Foulke refused to blame Young. Talking about a good pitch that would have struck Blake out and send the tie game to the bottom of the ninth, Foulke said Young "didn't call it a strike, so I'm not going to sit here and make excuses for one pitch. I had plenty of opportunities to get the guys out. If you don't make pitches in the right location, they get hit or you walk people."

True enough, but Young's strike zone was a mess most of the night. And when a pitcher is unsure of where the strike zone is -- when it changes pitch to pitch -- then he's forced to throw stuff right down the middle and hope the batter doesn't rip it. With Foulke's velocity down about 3-4 mph, there was little change of the Cleveland batters missing the opportunity.

Another annoyance lost in the Foulke Flameout: Tito left Wade Miller in for 118 pitches (in 5.1 unexceptional innings). I thought something similar happened on Sunday with Wells. Even after Wells seemed to hurt his heel in the fourth, Francona left him in and watched as he allowed six of the first seven batters to reach in the fifth -- just hoping he'd get that final out to qualify for the win, it seemed.

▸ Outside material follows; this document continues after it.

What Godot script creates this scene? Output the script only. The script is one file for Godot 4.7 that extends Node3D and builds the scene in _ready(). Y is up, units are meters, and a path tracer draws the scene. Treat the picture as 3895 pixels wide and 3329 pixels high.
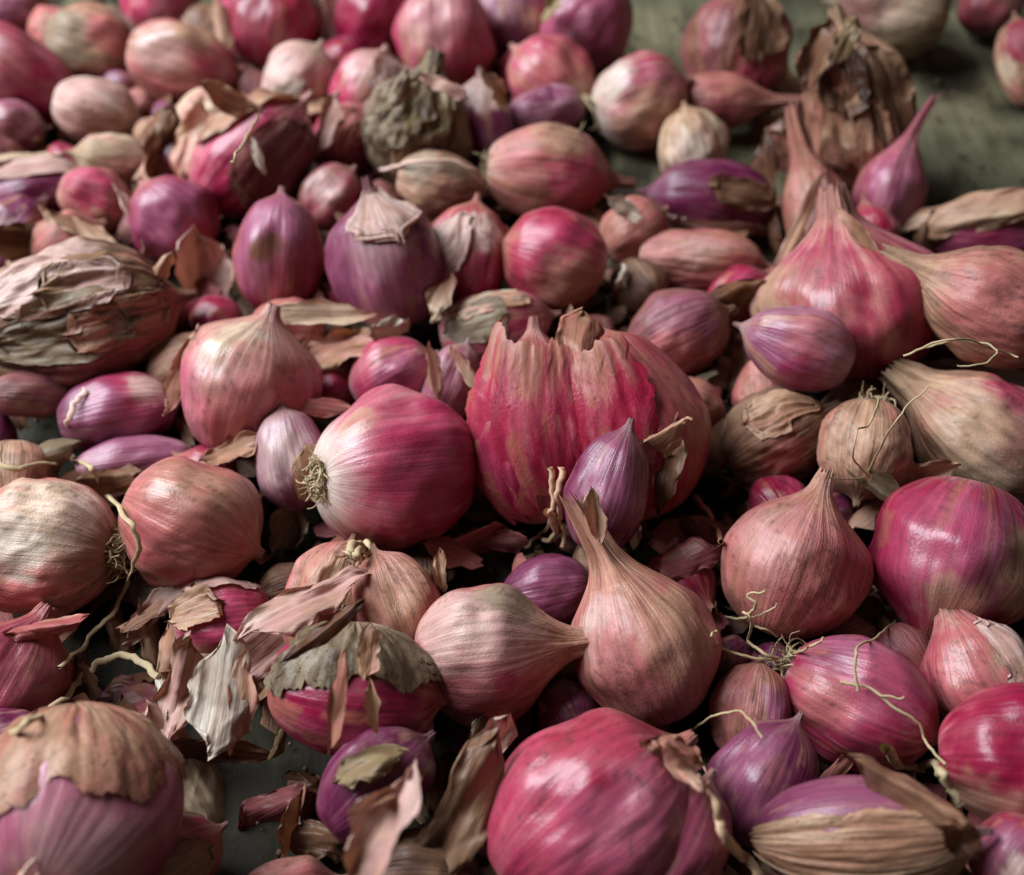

It's obvious that Francona (a) has no faith in more than half the guys out in bullpen and (b) dreads having to make that phone call in the fifth or sixth inning. While I can't blame Francona -- I feel the same way -- and I understand why Foulke is pissed -- at himself, at the fans' idiocy for booing him, at the game of baseball itself -- when are things going to get straightened out? July begins on Friday. It's past time.

Brian Roberts belted Mike Stanton's only pitch of the game for a home run in the last of the 10th, giving Baltimore a 5-4 win over New York. The Yankees had led 4-1 in the sixth. The Orioles are 1.5 games behind.

Sox try to avoid a sweep this afternoon. Wakefield / Elarton at 1:00.

2 comments:

Anonymous said...

For the first three months of last season I thought Tito was as dumb as Grady with the starting pitchers. As the season went on it got so bad I decided that he must have a plan and that when the games really mattered he would manage differently. It would require an analysis of the game logs, but I recall that somewhere around the first week of September the starters stopped being asked to pitch out of fifth inning and onward jams. So regarding leaving Miller(Wells too) in too long, unless they get absoulutely hammered I think Tito likes to leave his starters in longer than what would seem rational as long as they do not cross a pitch count number that would put them at an injury risk. But then everything changes when the kiddies go back to school. Tito did not make this kind of bone-headed non-move in the postseason or in that September AA and Texas stretch that sealed the WC. I think we might be looking at the kind of thing now where tito is prioritizing building confidence, arm strength and a basically rested bull pen more than winning June games vs. Cleveland. Remember that one of the reasons the sox could come back vs. NY is that the sox actually could get guys out from the bull pen, but Quantrill and Gordon were essentially cooked by the time the games mattered -- and they were both genuinely dominant early in the season. As long as the sox are healthy, rested and within a couple games of a post-season spot I think it is OK to give Tito a game-to-game pass on the use of pitchers since it does little good to focus on sprinting out ahead if doing so means you don't have the energy to hold the lead.

allan said...

I agree. I was also quite frustrated with Tito last summer, though I really tried to stay away from the "Gump 2.0" tag. His leaving Pedro in too long in New York put me over the edge (the Daddy game), however.

As the season went on it got so bad I decided that he must have a plan ...

That ain't necessarily so. Grady was horrific and had no clue, right to the bitter end.

However, the way Tito deftly worked the entire staff during ALCS Games 4-5-6-7 had me in awe (as did the actual performances by the pitchers), so I know I do need to cut him slack.